Rethinking Political Judgement by Maša Mrovlje

Rethinking Political Judgement by Maša Mrovlje

Author:Maša Mrovlje
Language: eng
Format: epub
Publisher: Edinburgh University Press


The World of the Narrative and the Activity of Political Judgement in Its Worldly Ambiguity

Just as the act of narration is only enabled by the existence of a gap between recounting and what is recounted, the readers’ freedom brings into existence a gap between narrative and their own world which establishes the possibility of passing from the narrated story back to life – while acknowledging their difference.

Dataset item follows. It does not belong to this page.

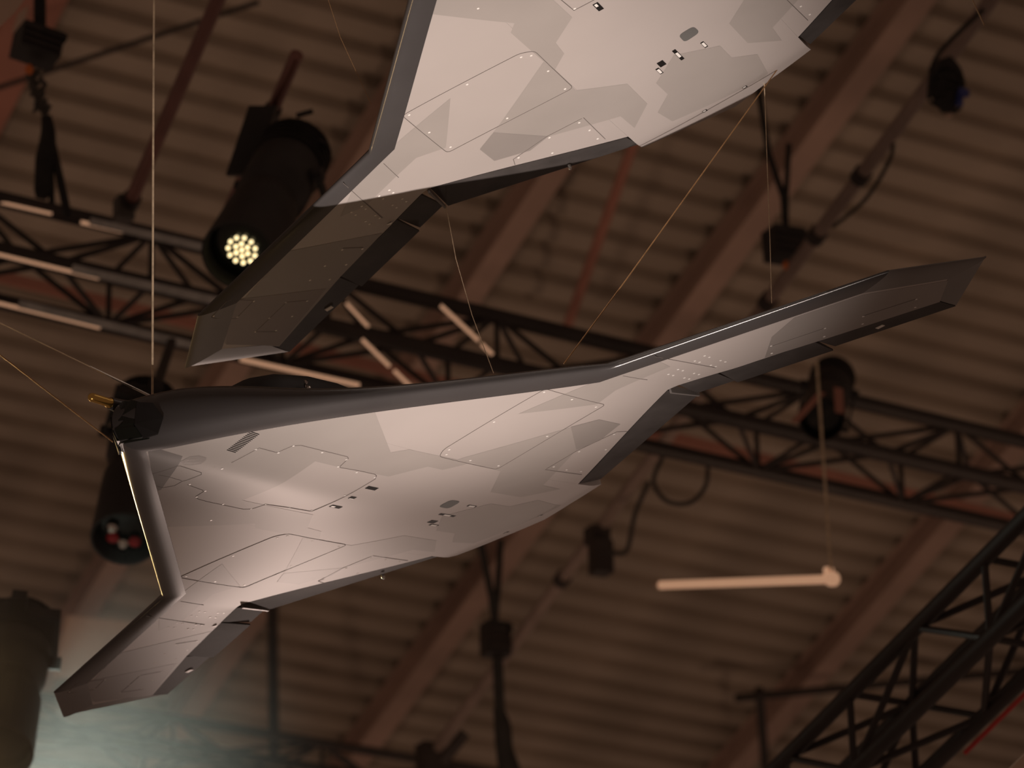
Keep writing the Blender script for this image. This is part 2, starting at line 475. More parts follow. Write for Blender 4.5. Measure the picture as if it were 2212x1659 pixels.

The starting point of recent proponents of the ethical and political value of narrative sensibility, such as Martha Nussbaum and Wayne Booth, is an enquiry into the experiential reality of this gap, into the ways it is assumed by situated freedoms. On this account, narrative ethics is based on what Booth calls ‘coduction’ performed by readers, an active participation in the communal discussion and evaluation of the literary work (Booth 1988: 72, 252–72). The emphasis shifts from an enquiry into what kind of literary works merit reading, to ‘what kind of live encounter a given reading experience is like’ (Booth 1988: 169, 202–21). The phenomenological analysis of engagements with literary works begins with readers’ acknowledgement that, as an act of creative retelling, narrative is an act of world-disclosure, rather than knowledge or truth. As Ricoeur (1981b: 201–2) says, it opens up ‘a world for us’. The existential–phenomenological orientation shies away from the ‘epistemological’ focus of both the traditional, historiographical view of narrative as (objective) representation of outside reality, and the postmodern emphasis on instituting a narrative text as a place of the endless deconstruction of all referentiality (see White 1987; 1984; Brunner 1991). As Sartre and Beauvoir insisted, narrative is an appeal to assume responsibility for what has been disclosed and take it up as a ground for our own acts of judgement. In the act of reading, as Nussbaum (1995: 83) has put it, we are ‘constituted’ so as to assume the position of spectators and judges of the manifold affairs of humankind.2

In Nussbaum, however, this appeal is envisioned to proceed by way of stimulating our ‘knowledge of possibilities’ (Nussbaum 1995: 31, 44; 1997: 86). Drawing on Aristotle, Nussbaum believes literature intimates the process of judging because it introduces us to a plethora of events ‘that might happen’, reveals ‘their impact on human lives’ and allows us to evaluate in general terms the ‘possibilities for being human’ (Nussbaum 1997: 92, 110; 1995: 126). This is because the reader is able to imagine what it would feel like to be struck by the same misfortunes as those plaguing the lives of literary characters, but is sufficiently distanced so as to be capable of critical judgement (Nussbaum 1995: 72–6). In this morally desirable position for judging, ‘we find [. . .] love without possessiveness, attention without bias, involvement without panic’ (Nussbaum 1990: 162). An engagement with literature occurs in the calm and controlled space of the reader’s inner self. Literature, as Vasterling (2007: 84) notes, assumes the role of an ‘ethics lab’, where we can train our capacities of proper understanding and adequate response without the disturbing intrusion of contingency that confronts us in the outer world.